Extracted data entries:

━━━━━━━━━━━━━━━━━━━━

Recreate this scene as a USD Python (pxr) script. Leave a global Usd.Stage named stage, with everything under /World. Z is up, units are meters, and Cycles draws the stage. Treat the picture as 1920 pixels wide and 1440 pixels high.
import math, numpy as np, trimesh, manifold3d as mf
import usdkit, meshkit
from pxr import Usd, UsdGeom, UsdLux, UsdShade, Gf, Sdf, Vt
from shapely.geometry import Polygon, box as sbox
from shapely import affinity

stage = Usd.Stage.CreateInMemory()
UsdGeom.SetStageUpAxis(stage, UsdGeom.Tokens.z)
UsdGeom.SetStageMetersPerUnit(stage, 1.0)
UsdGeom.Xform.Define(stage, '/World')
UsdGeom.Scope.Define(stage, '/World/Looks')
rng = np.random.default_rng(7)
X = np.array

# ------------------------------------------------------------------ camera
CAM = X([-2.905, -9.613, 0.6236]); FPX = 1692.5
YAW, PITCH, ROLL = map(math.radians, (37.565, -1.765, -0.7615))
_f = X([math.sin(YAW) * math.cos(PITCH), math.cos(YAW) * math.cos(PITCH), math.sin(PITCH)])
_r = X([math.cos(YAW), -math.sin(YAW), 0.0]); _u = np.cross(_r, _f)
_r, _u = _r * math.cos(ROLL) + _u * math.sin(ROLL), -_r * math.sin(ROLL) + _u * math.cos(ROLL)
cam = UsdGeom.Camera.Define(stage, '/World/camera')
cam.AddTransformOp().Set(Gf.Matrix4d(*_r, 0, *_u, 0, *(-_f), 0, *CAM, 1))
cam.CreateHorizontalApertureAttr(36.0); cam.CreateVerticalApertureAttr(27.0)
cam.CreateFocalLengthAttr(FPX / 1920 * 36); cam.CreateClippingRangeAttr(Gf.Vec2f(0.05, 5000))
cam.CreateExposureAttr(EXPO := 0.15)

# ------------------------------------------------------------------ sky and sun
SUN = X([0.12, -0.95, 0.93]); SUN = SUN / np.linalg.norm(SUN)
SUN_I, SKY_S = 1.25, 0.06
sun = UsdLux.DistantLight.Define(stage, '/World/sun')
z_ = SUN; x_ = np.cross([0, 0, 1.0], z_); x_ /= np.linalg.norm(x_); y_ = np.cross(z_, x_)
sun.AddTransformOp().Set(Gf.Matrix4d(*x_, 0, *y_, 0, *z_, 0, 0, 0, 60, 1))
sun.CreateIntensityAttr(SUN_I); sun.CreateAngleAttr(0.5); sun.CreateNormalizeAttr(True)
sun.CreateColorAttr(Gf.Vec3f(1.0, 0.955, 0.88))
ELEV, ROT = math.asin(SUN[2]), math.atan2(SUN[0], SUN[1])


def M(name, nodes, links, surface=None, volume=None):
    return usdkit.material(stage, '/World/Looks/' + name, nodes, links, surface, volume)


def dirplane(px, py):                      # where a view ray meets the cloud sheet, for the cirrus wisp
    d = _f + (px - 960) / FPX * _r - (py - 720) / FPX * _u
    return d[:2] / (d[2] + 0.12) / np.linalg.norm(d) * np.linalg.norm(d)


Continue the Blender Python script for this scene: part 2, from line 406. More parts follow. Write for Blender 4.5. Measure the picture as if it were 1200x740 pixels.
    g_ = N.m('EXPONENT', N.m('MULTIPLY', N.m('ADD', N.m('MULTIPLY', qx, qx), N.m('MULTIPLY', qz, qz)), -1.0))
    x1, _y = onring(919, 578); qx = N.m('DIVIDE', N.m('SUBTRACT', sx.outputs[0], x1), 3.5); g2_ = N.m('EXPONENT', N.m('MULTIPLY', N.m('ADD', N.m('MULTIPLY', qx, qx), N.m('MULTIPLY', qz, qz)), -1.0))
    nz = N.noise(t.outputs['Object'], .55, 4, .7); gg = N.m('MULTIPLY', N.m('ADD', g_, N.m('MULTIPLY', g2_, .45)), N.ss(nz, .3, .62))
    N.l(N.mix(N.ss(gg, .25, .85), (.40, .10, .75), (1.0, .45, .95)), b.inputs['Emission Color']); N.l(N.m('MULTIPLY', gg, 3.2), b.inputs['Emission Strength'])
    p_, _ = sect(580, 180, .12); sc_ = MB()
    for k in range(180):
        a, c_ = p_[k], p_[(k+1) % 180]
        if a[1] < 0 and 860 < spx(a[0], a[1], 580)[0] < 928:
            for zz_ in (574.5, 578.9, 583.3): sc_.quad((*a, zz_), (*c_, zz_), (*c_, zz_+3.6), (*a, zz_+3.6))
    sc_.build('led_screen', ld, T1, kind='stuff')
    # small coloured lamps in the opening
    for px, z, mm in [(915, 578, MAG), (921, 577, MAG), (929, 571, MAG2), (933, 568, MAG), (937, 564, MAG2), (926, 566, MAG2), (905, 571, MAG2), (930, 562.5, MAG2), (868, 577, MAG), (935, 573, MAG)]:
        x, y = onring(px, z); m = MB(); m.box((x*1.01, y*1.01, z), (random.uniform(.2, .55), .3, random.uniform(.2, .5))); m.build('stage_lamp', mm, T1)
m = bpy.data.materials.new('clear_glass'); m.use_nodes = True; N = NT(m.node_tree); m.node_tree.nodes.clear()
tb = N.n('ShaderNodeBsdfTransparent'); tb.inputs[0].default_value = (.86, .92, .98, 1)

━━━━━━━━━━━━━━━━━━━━

Repeat the material above exactly.

= Correct output =
Recreate this scene as a USD Python (pxr) script. Leave a global Usd.Stage named stage, with everything under /World. Z is up, units are meters, and Cycles draws the stage. Treat the picture as 1920 pixels wide and 1440 pixels high.
import math, numpy as np, trimesh, manifold3d as mf
import usdkit, meshkit
from pxr import Usd, UsdGeom, UsdLux, UsdShade, Gf, Sdf, Vt
from shapely.geometry import Polygon, box as sbox
from shapely import affinity

stage = Usd.Stage.CreateInMemory()
UsdGeom.SetStageUpAxis(stage, UsdGeom.Tokens.z)
UsdGeom.SetStageMetersPerUnit(stage, 1.0)
UsdGeom.Xform.Define(stage, '/World')
UsdGeom.Scope.Define(stage, '/World/Looks')
rng = np.random.default_rng(7)
X = np.array

# ------------------------------------------------------------------ camera
CAM = X([-2.905, -9.613, 0.6236]); FPX = 1692.5
YAW, PITCH, ROLL = map(math.radians, (37.565, -1.765, -0.7615))
_f = X([math.sin(YAW) * math.cos(PITCH), math.cos(YAW) * math.cos(PITCH), math.sin(PITCH)])
_r = X([math.cos(YAW), -math.sin(YAW), 0.0]); _u = np.cross(_r, _f)
_r, _u = _r * math.cos(ROLL) + _u * math.sin(ROLL), -_r * math.sin(ROLL) + _u * math.cos(ROLL)
cam = UsdGeom.Camera.Define(stage, '/World/camera')
cam.AddTransformOp().Set(Gf.Matrix4d(*_r, 0, *_u, 0, *(-_f), 0, *CAM, 1))
cam.CreateHorizontalApertureAttr(36.0); cam.CreateVerticalApertureAttr(27.0)
cam.CreateFocalLengthAttr(FPX / 1920 * 36); cam.CreateClippingRangeAttr(Gf.Vec2f(0.05, 5000))
cam.CreateExposureAttr(EXPO := 0.15)

# ------------------------------------------------------------------ sky and sun
SUN = X([0.12, -0.95, 0.93]); SUN = SUN / np.linalg.norm(SUN)
SUN_I, SKY_S = 1.25, 0.06
sun = UsdLux.DistantLight.Define(stage, '/World/sun')
z_ = SUN; x_ = np.cross([0, 0, 1.0], z_); x_ /= np.linalg.norm(x_); y_ = np.cross(z_, x_)
sun.AddTransformOp().Set(Gf.Matrix4d(*x_, 0, *y_, 0, *z_, 0, 0, 0, 60, 1))
sun.CreateIntensityAttr(SUN_I); sun.CreateAngleAttr(0.5); sun.CreateNormalizeAttr(True)
sun.CreateColorAttr(Gf.Vec3f(1.0, 0.955, 0.88))
ELEV, ROT = math.asin(SUN[2]), math.atan2(SUN[0], SUN[1])


def M(name, nodes, links, surface=None, volume=None):
    return usdkit.material(stage, '/World/Looks/' + name, nodes, links, surface, volume)


def dirplane(px, py):                      # where a view ray meets the cloud sheet, for the cirrus wisp
    d = _f + (px - 960) / FPX * _r - (py - 720) / FPX * _u
    return d[:2] / (d[2] + 0.12) / np.linalg.norm(d) * np.linalg.norm(d)


Continue the Blender Python script for this scene: part 2, from line 406. More parts follow. Write for Blender 4.5. Measure the picture as if it were 1200x740 pixels.
    g_ = N.m('EXPONENT', N.m('MULTIPLY', N.m('ADD', N.m('MULTIPLY', qx, qx), N.m('MULTIPLY', qz, qz)), -1.0))
    x1, _y = onring(919, 578); qx = N.m('DIVIDE', N.m('SUBTRACT', sx.outputs[0], x1), 3.5); g2_ = N.m('EXPONENT', N.m('MULTIPLY', N.m('ADD', N.m('MULTIPLY', qx, qx), N.m('MULTIPLY', qz, qz)), -1.0))
    nz = N.noise(t.outputs['Object'], .55, 4, .7); gg = N.m('MULTIPLY', N.m('ADD', g_, N.m('MULTIPLY', g2_, .45)), N.ss(nz, .3, .62))
    N.l(N.mix(N.ss(gg, .25, .85), (.40, .10, .75), (1.0, .45, .95)), b.inputs['Emission Color']); N.l(N.m('MULTIPLY', gg, 3.2), b.inputs['Emission Strength'])
    p_, _ = sect(580, 180, .12); sc_ = MB()
    for k in range(180):
        a, c_ = p_[k], p_[(k+1) % 180]
        if a[1] < 0 and 860 < spx(a[0], a[1], 580)[0] < 928:
            for zz_ in (574.5, 578.9, 583.3): sc_.quad((*a, zz_), (*c_, zz_), (*c_, zz_+3.6), (*a, zz_+3.6))
    sc_.build('led_screen', ld, T1, kind='stuff')
    # small coloured lamps in the opening
    for px, z, mm in [(915, 578, MAG), (921, 577, MAG), (929, 571, MAG2), (933, 568, MAG), (937, 564, MAG2), (926, 566, MAG2), (905, 571, MAG2), (930, 562.5, MAG2), (868, 577, MAG), (935, 573, MAG)]:
        x, y = onring(px, z); m = MB(); m.box((x*1.01, y*1.01, z), (random.uniform(.2, .55), .3, random.uniform(.2, .5))); m.build('stage_lamp', mm, T1)
m = bpy.data.materials.new('clear_glass'); m.use_nodes = True; N = NT(m.node_tree); m.node_tree.nodes.clear()
tb = N.n('ShaderNodeBsdfTransparent'); tb.inputs[0].default_value = (.86, .92, .98, 1)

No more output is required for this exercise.